▶ [MATERIAL FOR THIS EXERCISE]
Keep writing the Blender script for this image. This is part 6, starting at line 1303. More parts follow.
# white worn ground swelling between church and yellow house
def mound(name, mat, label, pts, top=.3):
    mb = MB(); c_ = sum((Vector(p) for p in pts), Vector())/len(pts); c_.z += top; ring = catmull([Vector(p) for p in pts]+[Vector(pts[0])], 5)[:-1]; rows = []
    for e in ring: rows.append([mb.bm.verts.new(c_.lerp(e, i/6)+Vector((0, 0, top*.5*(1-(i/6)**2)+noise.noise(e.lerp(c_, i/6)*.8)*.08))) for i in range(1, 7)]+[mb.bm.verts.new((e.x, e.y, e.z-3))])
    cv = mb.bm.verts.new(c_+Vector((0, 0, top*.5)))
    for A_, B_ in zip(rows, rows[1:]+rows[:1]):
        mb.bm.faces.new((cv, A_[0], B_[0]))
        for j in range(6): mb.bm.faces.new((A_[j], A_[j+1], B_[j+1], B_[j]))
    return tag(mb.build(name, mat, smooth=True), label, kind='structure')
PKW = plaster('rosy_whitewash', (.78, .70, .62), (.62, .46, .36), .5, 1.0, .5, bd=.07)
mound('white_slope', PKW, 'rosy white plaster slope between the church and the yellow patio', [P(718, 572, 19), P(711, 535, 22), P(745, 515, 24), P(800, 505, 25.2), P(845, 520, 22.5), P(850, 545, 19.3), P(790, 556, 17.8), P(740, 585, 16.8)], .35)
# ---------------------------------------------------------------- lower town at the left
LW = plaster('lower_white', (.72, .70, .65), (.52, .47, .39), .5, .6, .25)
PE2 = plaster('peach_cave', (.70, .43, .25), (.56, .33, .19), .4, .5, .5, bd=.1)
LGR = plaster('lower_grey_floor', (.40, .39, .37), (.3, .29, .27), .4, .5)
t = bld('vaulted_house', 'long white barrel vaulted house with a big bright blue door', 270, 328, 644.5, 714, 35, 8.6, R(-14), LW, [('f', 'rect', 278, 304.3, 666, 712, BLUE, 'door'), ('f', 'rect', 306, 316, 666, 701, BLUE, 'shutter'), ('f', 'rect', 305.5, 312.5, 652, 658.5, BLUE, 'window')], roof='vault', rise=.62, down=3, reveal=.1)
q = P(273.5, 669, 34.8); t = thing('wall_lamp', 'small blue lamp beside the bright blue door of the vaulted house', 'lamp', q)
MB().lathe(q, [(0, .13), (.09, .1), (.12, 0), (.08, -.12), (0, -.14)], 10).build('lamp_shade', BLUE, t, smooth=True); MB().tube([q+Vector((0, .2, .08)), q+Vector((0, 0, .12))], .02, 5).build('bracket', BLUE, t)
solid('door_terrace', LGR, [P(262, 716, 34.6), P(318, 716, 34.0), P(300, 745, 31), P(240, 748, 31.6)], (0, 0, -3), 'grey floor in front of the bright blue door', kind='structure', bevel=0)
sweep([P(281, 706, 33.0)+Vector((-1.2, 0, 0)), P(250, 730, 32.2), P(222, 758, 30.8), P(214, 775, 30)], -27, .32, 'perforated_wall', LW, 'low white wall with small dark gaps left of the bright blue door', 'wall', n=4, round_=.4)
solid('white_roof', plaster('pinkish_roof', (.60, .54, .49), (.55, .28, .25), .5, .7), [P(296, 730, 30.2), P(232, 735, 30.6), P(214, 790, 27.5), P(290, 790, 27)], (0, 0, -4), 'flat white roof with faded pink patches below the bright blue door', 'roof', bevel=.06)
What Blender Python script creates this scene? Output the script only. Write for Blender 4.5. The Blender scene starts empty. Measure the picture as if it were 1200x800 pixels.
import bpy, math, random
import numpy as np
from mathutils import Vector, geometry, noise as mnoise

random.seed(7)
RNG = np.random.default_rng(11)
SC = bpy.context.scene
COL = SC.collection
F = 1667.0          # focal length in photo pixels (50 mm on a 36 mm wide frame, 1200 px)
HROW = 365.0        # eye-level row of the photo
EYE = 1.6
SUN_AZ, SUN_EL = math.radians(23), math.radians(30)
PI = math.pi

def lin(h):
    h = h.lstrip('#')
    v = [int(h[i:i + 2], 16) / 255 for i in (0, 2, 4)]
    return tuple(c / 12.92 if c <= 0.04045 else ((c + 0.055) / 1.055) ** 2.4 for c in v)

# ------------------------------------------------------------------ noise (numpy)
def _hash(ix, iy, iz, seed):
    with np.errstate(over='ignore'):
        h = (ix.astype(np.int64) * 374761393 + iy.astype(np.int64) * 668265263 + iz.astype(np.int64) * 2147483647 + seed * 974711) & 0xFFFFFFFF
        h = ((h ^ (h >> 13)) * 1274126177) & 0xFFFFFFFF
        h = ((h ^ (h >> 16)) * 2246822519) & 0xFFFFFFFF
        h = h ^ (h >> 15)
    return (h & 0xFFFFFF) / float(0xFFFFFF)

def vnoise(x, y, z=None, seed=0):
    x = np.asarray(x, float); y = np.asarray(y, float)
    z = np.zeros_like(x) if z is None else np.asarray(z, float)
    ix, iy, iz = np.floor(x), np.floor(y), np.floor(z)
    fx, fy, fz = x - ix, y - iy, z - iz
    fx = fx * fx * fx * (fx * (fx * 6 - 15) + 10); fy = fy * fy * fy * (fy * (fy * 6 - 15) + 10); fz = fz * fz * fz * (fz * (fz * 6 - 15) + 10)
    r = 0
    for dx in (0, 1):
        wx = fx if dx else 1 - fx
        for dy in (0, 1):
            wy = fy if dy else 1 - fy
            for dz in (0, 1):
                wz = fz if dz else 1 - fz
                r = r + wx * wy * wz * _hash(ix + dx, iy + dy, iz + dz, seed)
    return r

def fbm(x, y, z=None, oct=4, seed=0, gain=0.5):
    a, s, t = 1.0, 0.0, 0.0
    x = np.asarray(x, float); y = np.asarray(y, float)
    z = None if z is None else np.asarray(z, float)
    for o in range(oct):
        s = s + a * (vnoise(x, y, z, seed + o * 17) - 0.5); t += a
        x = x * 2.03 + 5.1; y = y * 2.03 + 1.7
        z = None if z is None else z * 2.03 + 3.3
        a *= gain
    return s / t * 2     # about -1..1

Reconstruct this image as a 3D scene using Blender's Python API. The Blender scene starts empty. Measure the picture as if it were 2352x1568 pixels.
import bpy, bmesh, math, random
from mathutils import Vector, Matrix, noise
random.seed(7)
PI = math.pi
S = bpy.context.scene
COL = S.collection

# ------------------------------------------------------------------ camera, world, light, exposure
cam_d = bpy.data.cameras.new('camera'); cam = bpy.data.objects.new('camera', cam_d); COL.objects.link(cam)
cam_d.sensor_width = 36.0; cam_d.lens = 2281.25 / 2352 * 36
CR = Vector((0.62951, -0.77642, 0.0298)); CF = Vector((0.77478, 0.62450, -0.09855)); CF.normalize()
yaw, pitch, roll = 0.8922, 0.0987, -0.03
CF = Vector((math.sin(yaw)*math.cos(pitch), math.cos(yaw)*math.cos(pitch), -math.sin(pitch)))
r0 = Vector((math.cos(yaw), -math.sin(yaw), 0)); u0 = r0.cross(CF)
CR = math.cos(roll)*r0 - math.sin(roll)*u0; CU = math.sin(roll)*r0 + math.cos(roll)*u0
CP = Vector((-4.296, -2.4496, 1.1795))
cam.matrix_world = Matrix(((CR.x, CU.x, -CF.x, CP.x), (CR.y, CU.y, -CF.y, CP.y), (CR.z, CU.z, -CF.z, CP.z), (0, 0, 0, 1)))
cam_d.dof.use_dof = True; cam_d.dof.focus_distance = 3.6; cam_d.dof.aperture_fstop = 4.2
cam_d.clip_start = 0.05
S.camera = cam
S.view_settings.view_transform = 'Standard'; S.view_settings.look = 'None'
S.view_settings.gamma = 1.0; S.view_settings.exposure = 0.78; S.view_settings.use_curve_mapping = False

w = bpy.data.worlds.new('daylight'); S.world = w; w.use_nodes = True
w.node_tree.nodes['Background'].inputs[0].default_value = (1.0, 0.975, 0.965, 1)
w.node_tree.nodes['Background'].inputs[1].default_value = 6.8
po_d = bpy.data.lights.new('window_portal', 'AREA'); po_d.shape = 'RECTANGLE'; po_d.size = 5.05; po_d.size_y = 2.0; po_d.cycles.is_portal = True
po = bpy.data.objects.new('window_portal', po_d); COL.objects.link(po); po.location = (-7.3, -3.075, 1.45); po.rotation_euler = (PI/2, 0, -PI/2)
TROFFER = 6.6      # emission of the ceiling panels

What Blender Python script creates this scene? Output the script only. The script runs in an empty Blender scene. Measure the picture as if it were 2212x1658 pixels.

▶ [EXERCISE BRIEF] Using the entries above, give again exactly the lines from the line holding "were 1200x800 pixels." through the line holding "from mathutils import Vector, geometry, noise". Include both end lines and nothing else.

▶ [CORRECT OUTPUT]
What Blender Python script creates this scene? Output the script only. Write for Blender 4.5. The Blender scene starts empty. Measure the picture as if it were 1200x800 pixels.
import bpy, math, random
import numpy as np
from mathutils import Vector, geometry, noise as mnoise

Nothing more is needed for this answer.